I want to prove $\mathbb{Q}(\sqrt{p_1},\dots,\sqrt{p_{n-1}})=\mathbb{Q}(\sum\limits_{i =1}^n\sqrt{p_i})$, where $p_i$ are different prime integers.
But I must solve this problem firstly: $\sqrt{p_n} \notin \mathbb{Q}(\sqrt{p_1},\dots,\sqrt{p_{n-1}})$.
It's trivial when $n=2$, but I don't have any idea for $n>2$.
Generalise the assumption from primes to assuming that no product is a perfect square.
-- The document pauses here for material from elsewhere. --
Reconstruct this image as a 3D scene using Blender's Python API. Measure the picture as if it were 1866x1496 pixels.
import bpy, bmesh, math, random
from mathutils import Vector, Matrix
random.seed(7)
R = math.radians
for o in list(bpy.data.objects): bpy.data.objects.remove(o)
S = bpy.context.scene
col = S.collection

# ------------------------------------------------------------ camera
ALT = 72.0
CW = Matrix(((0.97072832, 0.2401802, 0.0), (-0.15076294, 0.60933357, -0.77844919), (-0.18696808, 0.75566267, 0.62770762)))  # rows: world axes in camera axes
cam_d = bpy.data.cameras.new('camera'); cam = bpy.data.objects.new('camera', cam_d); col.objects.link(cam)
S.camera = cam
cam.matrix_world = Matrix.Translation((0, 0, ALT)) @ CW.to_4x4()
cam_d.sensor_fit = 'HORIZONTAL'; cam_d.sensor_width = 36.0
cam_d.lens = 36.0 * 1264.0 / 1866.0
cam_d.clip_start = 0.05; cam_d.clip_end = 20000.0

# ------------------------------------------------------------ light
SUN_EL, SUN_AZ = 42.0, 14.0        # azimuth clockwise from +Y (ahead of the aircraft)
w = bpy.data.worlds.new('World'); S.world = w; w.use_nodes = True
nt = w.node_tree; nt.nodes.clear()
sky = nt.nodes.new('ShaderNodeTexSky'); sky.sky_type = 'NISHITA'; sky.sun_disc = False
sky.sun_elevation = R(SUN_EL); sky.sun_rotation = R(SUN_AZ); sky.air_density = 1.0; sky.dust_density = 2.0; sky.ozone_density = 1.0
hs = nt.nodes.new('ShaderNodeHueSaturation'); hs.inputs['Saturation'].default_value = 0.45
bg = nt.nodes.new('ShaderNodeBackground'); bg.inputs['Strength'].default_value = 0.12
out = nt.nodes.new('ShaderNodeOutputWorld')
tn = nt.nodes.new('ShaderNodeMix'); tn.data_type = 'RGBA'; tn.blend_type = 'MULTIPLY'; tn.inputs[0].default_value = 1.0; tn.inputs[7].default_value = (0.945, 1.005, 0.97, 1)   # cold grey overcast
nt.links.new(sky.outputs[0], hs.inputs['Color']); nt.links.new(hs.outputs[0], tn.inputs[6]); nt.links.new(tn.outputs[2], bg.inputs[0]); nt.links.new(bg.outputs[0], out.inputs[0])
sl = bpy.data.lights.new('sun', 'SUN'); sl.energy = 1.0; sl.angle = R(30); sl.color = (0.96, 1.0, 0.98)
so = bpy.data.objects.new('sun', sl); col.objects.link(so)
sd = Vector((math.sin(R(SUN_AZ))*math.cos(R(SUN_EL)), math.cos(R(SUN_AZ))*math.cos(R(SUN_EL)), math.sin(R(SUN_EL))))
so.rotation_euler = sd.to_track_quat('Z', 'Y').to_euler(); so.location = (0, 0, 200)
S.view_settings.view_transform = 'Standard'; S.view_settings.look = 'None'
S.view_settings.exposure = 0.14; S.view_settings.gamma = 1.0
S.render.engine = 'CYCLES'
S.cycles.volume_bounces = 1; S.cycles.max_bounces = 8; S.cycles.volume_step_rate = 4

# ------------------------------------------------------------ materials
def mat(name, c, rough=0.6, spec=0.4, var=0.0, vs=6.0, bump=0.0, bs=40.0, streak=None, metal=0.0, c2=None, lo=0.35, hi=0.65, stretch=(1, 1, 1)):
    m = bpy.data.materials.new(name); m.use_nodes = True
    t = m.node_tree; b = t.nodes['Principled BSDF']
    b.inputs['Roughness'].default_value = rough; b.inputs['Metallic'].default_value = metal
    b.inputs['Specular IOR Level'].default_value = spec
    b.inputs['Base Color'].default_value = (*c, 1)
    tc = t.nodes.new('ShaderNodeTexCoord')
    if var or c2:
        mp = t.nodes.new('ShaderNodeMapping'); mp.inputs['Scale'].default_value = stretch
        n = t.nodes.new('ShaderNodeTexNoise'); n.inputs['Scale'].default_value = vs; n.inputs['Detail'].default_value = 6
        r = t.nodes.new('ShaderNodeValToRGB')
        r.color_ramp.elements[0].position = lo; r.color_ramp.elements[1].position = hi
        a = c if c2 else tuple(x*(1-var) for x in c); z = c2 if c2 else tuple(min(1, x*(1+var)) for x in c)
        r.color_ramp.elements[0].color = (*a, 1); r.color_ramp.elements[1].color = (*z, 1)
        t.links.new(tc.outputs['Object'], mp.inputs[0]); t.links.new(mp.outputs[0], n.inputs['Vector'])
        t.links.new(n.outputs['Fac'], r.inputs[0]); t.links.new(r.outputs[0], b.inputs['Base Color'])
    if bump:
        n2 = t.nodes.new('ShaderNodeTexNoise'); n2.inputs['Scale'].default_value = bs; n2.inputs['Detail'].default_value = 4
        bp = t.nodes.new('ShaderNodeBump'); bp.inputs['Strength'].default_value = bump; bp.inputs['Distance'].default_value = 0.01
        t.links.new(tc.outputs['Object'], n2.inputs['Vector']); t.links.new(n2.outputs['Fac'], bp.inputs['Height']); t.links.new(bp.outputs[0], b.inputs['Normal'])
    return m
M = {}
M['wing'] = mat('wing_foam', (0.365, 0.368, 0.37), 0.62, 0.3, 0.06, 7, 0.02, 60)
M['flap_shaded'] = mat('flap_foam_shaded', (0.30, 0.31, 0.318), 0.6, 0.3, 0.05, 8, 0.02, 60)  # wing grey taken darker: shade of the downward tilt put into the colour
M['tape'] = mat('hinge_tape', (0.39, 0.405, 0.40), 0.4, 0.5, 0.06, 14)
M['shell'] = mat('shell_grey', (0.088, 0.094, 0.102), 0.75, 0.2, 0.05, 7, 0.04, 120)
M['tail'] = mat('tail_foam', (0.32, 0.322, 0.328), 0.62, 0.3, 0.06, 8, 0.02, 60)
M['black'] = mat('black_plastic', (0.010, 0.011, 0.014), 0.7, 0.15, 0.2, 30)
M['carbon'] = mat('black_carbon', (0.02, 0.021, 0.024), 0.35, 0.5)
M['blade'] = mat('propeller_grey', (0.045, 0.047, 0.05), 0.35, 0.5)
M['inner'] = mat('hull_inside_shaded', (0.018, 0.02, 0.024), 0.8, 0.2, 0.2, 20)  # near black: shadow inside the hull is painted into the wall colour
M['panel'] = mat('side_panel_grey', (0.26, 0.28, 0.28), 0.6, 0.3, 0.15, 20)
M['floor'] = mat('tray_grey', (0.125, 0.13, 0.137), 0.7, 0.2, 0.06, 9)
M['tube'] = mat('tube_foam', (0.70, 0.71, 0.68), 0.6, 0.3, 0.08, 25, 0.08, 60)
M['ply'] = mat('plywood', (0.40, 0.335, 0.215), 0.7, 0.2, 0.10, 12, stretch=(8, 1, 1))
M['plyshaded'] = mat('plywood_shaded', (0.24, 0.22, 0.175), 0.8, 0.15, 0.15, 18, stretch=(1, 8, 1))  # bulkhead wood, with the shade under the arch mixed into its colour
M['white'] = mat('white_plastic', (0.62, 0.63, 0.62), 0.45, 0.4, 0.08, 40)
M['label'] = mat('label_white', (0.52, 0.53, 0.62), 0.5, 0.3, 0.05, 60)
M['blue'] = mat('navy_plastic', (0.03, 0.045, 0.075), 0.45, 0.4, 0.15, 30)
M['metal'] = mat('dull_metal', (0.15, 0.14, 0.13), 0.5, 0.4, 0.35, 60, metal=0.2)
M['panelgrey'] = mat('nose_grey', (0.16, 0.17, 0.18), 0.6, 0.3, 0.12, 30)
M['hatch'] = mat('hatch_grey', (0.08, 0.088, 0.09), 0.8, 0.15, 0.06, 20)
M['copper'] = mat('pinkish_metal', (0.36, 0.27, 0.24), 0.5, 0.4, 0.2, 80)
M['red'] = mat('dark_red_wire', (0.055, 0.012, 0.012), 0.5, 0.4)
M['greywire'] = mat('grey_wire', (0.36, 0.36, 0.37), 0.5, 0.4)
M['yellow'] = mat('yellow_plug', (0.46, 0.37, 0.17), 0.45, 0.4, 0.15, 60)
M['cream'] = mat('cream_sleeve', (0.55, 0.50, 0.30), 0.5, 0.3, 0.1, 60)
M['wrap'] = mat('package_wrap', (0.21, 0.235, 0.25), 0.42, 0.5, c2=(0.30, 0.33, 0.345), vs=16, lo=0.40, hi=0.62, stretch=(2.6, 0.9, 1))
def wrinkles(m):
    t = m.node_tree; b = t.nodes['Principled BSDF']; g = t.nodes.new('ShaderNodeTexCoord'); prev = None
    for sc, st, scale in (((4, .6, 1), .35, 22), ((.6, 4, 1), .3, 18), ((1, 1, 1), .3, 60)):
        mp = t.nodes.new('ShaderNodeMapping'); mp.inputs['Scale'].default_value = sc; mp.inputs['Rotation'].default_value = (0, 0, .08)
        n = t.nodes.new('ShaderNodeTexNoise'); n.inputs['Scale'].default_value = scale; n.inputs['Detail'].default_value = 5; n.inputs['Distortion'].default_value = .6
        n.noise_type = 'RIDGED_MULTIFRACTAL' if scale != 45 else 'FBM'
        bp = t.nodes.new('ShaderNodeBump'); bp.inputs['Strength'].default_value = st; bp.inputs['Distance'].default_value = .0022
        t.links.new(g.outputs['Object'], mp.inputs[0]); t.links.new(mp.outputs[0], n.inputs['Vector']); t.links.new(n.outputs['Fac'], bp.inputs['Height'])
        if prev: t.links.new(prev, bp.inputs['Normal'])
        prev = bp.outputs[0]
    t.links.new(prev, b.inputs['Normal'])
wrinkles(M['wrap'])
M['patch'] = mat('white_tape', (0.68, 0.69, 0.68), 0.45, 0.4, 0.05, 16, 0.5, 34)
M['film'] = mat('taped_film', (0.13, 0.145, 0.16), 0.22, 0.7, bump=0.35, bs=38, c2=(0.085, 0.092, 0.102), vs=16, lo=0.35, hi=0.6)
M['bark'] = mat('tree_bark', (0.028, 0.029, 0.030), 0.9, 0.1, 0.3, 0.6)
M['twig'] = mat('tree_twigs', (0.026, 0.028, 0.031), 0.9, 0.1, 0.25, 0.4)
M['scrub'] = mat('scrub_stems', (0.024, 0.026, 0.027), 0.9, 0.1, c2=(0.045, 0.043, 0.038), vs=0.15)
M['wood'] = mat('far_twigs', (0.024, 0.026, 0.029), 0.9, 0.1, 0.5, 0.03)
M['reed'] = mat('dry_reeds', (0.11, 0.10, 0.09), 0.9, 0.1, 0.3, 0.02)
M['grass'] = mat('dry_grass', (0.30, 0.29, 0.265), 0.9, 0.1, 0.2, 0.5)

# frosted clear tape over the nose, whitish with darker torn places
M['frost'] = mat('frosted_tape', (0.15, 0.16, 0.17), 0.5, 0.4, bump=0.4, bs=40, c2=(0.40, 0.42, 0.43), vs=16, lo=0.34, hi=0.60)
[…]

The field $\mathbb{Q}(\sqrt{p_1},\ldots ,\sqrt{p_n}) $ has $2^n-1$ many subfields of order $2$ namely for $X\subseteq n$ and $X\neq \emptyset$, there is the subfield, $$\mathbb{Q}(\sqrt{\prod\limits_{i\in X}p_i}) $$ and these are distinct by the better assumption used in the $n=2$ case. If $\sqrt{p_n}\in \mathbb{Q}(\sqrt{p_1},\ldots ,\sqrt{p_{n-1}}) $ then the Galois group of $\mathbb{Q}(\sqrt{p_1},\ldots ,\sqrt{p_n}) $ would have size at most $2^{n-1}$ and thus there could not be enough subfields of degree $2$.